• Work required
Quote the listing below word for word, stopping after the line that contains "random.seed(7)".

• Dataset extract
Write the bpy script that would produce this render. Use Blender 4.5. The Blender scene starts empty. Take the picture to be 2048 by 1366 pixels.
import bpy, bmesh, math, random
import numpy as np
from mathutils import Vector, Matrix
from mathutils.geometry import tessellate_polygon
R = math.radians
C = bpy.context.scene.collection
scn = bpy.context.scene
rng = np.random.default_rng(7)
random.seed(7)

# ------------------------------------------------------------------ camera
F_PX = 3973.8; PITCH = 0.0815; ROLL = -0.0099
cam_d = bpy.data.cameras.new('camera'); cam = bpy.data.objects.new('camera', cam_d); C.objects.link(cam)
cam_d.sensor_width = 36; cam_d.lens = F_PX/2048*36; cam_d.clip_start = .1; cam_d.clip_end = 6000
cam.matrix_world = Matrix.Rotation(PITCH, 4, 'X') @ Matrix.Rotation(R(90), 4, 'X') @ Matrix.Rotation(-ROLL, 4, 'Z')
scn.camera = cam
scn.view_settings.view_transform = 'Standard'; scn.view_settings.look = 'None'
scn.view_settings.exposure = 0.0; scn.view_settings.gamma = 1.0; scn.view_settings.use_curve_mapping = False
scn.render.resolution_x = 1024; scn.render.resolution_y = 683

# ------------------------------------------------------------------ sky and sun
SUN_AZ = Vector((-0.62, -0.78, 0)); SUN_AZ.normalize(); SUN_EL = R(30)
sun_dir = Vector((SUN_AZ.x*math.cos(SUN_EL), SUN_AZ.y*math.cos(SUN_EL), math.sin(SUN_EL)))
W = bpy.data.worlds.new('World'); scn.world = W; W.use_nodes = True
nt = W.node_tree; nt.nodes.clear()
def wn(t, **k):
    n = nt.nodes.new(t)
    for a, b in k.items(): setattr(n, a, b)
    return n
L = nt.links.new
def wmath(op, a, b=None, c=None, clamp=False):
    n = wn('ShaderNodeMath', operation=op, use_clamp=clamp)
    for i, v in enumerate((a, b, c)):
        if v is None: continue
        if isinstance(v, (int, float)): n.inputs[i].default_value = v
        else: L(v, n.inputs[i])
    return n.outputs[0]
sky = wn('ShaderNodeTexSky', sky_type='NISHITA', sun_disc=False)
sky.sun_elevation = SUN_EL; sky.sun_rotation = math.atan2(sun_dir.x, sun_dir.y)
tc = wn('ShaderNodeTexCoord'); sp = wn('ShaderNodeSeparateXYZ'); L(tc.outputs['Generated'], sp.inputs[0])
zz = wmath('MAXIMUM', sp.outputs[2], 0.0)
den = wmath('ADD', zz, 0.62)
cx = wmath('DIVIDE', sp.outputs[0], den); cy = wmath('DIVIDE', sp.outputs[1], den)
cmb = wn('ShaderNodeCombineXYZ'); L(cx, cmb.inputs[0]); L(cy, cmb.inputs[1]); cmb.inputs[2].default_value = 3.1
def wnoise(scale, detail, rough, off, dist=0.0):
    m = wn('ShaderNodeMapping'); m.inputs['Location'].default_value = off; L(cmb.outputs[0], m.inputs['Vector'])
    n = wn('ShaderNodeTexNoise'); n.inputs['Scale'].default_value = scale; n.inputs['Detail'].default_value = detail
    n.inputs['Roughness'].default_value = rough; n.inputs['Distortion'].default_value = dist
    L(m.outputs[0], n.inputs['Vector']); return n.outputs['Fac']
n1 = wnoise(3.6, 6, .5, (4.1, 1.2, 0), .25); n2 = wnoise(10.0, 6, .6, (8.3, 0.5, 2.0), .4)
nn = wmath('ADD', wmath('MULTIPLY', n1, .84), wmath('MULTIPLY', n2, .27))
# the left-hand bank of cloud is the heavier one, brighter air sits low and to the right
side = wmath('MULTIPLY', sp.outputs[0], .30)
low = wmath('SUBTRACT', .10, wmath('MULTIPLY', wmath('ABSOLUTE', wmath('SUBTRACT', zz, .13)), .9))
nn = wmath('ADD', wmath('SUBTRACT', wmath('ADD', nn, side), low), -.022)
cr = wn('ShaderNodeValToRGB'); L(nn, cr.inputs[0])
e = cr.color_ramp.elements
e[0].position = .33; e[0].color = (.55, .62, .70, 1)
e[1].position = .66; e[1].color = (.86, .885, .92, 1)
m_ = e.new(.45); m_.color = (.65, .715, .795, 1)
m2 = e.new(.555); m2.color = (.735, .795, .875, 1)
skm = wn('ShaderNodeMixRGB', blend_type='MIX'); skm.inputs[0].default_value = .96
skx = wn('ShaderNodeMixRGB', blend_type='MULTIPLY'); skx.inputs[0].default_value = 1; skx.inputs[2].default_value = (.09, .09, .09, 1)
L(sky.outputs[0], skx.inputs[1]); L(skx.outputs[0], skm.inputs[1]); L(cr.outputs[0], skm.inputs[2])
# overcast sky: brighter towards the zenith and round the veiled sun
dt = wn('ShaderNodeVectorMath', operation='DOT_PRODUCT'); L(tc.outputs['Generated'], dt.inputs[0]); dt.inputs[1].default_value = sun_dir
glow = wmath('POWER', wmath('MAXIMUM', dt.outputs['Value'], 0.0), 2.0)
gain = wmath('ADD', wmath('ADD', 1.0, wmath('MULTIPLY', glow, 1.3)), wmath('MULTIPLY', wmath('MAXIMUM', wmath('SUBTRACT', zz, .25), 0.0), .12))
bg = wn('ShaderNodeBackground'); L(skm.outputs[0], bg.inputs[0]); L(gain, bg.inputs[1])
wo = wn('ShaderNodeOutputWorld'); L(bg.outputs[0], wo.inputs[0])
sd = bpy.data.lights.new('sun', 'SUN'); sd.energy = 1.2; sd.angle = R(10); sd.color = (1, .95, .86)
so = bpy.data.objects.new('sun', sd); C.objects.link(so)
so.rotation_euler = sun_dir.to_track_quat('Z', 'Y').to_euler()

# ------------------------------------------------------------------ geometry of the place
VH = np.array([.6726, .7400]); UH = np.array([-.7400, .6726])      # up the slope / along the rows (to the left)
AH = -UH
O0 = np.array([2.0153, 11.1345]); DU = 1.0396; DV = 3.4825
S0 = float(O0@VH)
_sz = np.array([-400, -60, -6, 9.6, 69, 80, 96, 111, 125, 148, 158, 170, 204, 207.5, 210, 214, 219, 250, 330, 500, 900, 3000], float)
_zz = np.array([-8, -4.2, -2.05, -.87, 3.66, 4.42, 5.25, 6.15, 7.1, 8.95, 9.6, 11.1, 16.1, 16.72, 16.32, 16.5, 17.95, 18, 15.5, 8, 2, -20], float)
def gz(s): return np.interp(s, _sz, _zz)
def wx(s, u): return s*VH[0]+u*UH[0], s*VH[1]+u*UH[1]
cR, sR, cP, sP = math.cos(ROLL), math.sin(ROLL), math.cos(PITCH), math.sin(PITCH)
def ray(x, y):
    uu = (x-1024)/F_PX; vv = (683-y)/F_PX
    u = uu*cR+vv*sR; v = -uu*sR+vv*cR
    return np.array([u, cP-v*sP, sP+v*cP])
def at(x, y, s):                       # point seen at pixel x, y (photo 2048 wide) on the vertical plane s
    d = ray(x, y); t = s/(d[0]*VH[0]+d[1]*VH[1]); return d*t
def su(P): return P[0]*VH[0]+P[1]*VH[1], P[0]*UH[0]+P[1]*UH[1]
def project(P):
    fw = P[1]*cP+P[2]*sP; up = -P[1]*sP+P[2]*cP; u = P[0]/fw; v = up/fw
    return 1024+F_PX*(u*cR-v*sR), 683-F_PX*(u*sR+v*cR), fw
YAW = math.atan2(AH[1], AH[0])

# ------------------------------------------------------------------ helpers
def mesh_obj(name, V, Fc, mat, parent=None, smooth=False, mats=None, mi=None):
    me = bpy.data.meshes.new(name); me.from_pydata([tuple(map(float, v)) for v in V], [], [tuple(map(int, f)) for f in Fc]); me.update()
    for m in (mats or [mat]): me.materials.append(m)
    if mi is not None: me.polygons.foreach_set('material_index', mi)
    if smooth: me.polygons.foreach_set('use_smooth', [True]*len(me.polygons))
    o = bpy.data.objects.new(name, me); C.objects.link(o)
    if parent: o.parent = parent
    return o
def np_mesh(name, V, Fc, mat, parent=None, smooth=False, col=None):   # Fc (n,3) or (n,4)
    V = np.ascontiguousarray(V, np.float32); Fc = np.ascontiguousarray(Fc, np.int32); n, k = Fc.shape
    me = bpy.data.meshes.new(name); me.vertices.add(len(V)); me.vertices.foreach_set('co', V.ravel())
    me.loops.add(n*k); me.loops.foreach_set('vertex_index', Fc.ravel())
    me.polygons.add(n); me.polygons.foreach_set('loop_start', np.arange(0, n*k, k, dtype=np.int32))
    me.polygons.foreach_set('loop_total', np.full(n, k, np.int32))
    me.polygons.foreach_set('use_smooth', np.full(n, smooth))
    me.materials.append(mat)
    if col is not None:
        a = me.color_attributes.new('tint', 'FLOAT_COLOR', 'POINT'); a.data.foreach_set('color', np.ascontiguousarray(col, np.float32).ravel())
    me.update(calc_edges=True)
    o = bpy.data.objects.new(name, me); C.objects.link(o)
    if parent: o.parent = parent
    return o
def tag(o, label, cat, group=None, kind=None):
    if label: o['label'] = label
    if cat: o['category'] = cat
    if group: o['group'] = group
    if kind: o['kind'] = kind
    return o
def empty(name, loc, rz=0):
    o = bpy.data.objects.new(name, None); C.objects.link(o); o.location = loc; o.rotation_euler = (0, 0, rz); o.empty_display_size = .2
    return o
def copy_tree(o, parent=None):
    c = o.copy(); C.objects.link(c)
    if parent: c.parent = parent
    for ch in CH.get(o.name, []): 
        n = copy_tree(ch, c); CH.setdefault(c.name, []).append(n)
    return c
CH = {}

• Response
Write the bpy script that would produce this render. Use Blender 4.5. The Blender scene starts empty. Take the picture to be 2048 by 1366 pixels.
import bpy, bmesh, math, random
import numpy as np
from mathutils import Vector, Matrix
from mathutils.geometry import tessellate_polygon
R = math.radians
C = bpy.context.scene.collection
scn = bpy.context.scene
rng = np.random.default_rng(7)
random.seed(7)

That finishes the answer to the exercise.